Only the lines from the start of the data through the one containing "return amp *" belong in your answer; return them exactly.

### DATA SHOWN
** START **

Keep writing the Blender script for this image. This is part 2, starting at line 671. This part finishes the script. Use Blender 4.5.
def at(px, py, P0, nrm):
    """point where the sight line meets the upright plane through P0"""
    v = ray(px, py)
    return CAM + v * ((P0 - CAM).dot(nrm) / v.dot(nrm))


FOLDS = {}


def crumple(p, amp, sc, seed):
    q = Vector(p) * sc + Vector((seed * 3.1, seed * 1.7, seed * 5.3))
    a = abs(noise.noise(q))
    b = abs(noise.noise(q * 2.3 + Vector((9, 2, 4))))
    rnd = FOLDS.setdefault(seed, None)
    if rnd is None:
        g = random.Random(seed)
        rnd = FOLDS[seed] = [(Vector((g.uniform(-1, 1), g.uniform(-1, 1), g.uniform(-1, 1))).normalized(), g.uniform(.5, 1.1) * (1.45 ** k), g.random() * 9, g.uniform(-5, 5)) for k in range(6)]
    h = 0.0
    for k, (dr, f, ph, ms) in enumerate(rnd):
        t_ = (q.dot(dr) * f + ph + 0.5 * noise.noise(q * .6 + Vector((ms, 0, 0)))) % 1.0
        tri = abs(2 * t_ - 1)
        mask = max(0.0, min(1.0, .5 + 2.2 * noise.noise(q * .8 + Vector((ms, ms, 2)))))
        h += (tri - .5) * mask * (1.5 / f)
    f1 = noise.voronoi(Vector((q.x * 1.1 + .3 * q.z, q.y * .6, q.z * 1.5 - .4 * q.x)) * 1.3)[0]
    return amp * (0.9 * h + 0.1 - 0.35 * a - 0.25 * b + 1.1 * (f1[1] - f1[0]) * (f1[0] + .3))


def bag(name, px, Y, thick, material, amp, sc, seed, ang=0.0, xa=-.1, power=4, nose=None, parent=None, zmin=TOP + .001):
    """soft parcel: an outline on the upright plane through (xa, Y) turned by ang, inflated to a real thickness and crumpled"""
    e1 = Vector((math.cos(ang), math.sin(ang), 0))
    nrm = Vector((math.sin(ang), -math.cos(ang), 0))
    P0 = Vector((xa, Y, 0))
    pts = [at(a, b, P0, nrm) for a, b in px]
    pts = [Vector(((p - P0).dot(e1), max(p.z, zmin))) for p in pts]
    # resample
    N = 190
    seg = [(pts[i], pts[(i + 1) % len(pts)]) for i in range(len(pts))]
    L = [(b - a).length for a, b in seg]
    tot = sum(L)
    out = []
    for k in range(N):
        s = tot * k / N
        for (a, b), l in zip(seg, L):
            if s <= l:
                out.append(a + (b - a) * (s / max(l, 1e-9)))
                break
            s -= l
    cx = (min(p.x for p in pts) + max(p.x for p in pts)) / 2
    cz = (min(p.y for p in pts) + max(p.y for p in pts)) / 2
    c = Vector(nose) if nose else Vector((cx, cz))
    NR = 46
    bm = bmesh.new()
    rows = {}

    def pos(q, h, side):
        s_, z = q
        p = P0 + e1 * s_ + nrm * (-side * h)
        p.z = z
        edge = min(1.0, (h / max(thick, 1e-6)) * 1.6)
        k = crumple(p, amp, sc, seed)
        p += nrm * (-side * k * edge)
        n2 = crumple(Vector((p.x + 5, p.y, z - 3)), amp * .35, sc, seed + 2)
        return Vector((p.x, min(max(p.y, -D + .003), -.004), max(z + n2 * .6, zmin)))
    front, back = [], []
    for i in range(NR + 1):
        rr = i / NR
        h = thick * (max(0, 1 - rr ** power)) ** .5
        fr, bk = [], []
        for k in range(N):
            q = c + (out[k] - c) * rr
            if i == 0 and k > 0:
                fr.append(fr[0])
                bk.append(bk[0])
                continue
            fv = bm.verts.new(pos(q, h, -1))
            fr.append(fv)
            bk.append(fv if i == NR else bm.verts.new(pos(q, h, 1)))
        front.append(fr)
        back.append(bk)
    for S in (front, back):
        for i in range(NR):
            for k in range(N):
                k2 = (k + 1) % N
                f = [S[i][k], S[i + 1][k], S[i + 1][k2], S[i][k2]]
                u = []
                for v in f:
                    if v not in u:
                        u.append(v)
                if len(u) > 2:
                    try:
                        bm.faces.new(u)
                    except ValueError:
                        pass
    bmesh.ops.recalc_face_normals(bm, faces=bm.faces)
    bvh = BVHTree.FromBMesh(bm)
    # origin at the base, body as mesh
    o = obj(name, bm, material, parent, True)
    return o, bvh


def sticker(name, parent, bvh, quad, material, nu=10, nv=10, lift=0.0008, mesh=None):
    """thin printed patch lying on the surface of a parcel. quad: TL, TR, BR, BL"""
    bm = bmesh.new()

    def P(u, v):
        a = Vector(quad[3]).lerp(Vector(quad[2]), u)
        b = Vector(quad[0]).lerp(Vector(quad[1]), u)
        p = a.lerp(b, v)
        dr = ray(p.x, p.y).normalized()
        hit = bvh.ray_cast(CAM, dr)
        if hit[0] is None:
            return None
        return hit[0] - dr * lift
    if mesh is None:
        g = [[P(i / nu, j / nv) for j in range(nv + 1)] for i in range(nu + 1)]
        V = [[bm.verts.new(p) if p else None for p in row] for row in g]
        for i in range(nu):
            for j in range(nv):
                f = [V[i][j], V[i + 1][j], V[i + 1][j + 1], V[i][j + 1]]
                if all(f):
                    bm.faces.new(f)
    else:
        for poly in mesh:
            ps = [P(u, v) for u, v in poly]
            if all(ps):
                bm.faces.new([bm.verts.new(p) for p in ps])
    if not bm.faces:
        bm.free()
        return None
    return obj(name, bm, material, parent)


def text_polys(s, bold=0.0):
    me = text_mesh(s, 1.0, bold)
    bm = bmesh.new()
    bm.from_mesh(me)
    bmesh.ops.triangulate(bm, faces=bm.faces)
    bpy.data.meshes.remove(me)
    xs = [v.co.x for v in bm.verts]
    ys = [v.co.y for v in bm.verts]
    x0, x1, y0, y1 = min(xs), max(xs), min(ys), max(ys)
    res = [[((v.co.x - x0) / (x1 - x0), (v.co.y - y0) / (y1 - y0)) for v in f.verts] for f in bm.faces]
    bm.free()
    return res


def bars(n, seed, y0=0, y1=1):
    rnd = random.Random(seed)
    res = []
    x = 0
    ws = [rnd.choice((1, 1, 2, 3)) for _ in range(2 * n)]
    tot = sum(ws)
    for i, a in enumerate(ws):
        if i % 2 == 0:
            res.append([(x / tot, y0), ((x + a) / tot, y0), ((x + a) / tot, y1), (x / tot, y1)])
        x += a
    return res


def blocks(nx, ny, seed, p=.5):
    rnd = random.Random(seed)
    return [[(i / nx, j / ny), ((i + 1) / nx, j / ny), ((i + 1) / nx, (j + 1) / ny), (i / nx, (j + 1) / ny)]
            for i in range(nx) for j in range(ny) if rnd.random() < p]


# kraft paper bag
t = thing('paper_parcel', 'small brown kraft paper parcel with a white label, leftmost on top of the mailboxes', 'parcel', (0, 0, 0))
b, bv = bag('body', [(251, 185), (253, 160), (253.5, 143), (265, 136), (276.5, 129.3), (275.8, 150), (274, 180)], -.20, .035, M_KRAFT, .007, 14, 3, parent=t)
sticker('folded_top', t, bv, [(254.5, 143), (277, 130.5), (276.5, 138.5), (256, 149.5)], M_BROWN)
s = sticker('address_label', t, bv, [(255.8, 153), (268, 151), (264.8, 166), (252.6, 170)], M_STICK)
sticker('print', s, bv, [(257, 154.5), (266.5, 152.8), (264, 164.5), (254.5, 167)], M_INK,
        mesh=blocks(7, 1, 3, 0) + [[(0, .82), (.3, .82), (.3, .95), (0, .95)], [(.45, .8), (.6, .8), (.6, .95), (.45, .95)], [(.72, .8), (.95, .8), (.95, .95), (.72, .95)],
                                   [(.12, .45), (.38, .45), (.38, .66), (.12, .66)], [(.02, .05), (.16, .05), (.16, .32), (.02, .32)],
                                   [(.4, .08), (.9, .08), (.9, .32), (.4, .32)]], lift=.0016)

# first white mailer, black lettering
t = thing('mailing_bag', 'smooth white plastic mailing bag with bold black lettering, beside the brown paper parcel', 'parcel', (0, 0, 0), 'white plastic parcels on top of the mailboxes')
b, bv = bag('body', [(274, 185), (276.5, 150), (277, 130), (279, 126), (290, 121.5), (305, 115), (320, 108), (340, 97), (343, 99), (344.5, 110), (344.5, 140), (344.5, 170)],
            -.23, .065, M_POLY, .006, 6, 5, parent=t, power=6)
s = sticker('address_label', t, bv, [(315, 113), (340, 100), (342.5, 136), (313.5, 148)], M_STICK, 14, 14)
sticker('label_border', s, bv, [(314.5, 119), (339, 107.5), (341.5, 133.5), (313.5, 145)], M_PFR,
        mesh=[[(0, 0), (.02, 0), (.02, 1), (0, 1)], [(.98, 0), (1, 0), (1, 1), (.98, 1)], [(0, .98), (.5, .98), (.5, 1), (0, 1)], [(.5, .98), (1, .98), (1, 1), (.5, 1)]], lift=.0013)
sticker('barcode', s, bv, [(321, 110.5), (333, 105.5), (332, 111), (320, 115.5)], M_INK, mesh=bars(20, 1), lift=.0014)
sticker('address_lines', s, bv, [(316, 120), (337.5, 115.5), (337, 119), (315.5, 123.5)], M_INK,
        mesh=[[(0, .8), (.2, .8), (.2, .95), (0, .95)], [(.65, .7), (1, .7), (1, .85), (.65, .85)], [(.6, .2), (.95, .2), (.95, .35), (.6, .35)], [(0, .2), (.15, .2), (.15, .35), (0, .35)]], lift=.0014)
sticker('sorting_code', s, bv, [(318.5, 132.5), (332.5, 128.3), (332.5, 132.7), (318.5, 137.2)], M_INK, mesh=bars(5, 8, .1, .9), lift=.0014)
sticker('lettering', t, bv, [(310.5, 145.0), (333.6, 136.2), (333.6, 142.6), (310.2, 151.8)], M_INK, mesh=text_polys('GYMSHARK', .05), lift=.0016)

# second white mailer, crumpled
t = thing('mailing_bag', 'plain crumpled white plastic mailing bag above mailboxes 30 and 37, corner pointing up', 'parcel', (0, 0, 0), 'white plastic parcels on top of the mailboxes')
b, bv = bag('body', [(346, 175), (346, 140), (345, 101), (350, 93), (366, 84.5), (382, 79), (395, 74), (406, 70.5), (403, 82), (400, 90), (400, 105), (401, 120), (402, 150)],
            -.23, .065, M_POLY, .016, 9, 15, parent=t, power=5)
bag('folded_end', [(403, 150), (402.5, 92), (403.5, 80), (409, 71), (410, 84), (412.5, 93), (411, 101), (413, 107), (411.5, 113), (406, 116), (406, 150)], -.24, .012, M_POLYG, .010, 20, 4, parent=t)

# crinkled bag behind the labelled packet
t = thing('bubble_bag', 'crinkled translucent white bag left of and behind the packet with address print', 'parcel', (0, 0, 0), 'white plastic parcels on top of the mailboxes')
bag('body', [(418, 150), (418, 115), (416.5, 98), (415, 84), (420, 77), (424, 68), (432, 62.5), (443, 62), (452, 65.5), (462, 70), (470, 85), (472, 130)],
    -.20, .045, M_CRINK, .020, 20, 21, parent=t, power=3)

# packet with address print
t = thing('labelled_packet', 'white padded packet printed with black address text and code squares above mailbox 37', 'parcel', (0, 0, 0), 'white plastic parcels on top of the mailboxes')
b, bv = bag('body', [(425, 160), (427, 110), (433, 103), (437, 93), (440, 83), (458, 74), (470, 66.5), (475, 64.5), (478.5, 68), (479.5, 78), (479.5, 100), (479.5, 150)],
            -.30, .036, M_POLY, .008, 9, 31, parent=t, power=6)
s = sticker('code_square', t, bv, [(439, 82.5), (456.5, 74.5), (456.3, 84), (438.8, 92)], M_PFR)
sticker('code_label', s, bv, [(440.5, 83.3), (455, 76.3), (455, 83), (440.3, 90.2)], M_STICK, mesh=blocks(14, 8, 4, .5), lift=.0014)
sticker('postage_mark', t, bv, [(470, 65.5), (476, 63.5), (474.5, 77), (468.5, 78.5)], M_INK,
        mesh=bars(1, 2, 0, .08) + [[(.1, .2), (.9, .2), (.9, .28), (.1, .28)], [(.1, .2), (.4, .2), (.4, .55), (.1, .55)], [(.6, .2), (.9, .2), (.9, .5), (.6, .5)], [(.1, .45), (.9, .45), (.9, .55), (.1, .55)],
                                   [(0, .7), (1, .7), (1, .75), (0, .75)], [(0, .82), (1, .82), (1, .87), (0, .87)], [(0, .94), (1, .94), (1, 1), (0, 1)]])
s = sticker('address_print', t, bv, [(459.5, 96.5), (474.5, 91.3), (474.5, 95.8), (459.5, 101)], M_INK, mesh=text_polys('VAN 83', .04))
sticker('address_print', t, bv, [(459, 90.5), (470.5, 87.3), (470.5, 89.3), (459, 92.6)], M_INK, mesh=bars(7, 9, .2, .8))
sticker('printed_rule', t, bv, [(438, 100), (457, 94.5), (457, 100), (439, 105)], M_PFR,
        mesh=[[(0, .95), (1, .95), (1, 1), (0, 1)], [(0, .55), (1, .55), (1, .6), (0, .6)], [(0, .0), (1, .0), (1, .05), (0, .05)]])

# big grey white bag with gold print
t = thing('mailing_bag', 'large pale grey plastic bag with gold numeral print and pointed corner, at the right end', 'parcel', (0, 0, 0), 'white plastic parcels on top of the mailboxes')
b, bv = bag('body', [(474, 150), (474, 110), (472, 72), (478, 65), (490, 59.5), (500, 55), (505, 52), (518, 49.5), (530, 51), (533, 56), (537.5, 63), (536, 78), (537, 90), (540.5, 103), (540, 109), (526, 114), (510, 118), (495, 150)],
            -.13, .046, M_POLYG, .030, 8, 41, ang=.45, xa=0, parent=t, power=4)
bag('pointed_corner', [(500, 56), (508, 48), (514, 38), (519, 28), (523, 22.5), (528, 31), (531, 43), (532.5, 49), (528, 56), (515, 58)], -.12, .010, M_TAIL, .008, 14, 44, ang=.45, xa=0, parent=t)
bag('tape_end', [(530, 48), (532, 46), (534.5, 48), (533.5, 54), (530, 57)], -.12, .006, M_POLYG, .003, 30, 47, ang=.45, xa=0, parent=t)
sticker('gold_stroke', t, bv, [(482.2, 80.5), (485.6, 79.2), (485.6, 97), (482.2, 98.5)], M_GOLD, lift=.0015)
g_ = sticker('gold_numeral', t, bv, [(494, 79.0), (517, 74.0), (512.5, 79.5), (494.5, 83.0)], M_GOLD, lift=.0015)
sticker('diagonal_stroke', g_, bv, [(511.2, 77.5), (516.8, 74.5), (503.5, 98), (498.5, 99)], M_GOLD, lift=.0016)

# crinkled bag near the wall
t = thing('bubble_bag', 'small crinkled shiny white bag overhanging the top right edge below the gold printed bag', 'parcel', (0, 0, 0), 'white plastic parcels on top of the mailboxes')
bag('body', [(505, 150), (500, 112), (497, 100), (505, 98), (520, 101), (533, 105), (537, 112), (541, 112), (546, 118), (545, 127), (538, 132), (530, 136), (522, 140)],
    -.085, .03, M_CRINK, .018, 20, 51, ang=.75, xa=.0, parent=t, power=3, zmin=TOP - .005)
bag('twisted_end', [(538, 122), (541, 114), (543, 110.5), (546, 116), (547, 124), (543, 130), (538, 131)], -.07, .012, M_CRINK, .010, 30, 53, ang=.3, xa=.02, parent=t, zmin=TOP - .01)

** END **

### PROBLEM SOLUTION
Keep writing the Blender script for this image. This is part 2, starting at line 671. This part finishes the script. Use Blender 4.5.
def at(px, py, P0, nrm):
    """point where the sight line meets the upright plane through P0"""
    v = ray(px, py)
    return CAM + v * ((P0 - CAM).dot(nrm) / v.dot(nrm))


FOLDS = {}


def crumple(p, amp, sc, seed):
    q = Vector(p) * sc + Vector((seed * 3.1, seed * 1.7, seed * 5.3))
    a = abs(noise.noise(q))
    b = abs(noise.noise(q * 2.3 + Vector((9, 2, 4))))
    rnd = FOLDS.setdefault(seed, None)
    if rnd is None:
        g = random.Random(seed)
        rnd = FOLDS[seed] = [(Vector((g.uniform(-1, 1), g.uniform(-1, 1), g.uniform(-1, 1))).normalized(), g.uniform(.5, 1.1) * (1.45 ** k), g.random() * 9, g.uniform(-5, 5)) for k in range(6)]
    h = 0.0
    for k, (dr, f, ph, ms) in enumerate(rnd):
        t_ = (q.dot(dr) * f + ph + 0.5 * noise.noise(q * .6 + Vector((ms, 0, 0)))) % 1.0
        tri = abs(2 * t_ - 1)
        mask = max(0.0, min(1.0, .5 + 2.2 * noise.noise(q * .8 + Vector((ms, ms, 2)))))
        h += (tri - .5) * mask * (1.5 / f)
    f1 = noise.voronoi(Vector((q.x * 1.1 + .3 * q.z, q.y * .6, q.z * 1.5 - .4 * q.x)) * 1.3)[0]
    return amp * (0.9 * h + 0.1 - 0.35 * a - 0.25 * b + 1.1 * (f1[1] - f1[0]) * (f1[0] + .3))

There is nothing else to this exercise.